Moralische Deliberation ist eine Art des praktischen Denkens: Sie zielt darauf ab, zu entscheiden, was zu tun ist, und führt, wenn sie erfolgreich ist, zu einer Handlungsabsicht. Paradigmatisch besteht moralische Deliberation somit in den praktischen und erstpersonalen Überlegungen einer Akteurin darüber, was sie moralisch tun sollte.
In der philosophischen Literatur wird moralische Deliberation häufig als aktives oder explizites Denken behandelt, bei dem der Argumentierende, verantwortungsbewusst geleitet von der eigenen Einschätzung seiner Gründe und unter Einhaltung bestimmter Rationalitätsanforderungen, versucht, eine gut begründete Antwort auf eine klar definierte Frage zu finden. Zugleich ist jedoch zunehmend empirisch untermauert, dass unser moralisches Denken oft gerade nicht explizit ist: Stattdessen findet es in Form einer unbewussten Verarbeitung von Informationen statt, möglicherweise einschließlich Emotionen, die zu einem neuen moralischen Urteil führt, ohne dass wir uns der einzelnen Schritte einer Schlussfolgerung bewusst sind.
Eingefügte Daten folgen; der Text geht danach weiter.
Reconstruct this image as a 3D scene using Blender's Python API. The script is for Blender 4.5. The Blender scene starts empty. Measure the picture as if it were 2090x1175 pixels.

In diesem Seminar werden wir uns mit verschiedenen Arten, moralische Deliberation zu charakterisieren, befassen. Dabei streifen wir verschiedene Herausforderungen, vor welchen die philosophische Untersuchung der moralischen Deliberation steht: Wie erkennen wir moralische Erwägungen und gehen mit Konflikten zwischen ihnen um? Wie bewegen moralische Erwägungen uns zum Handeln? Wie können wir aus einer Betrachtung moralischer Deliberation Erkenntnisse darüber gewinnen, was wir tun sollten?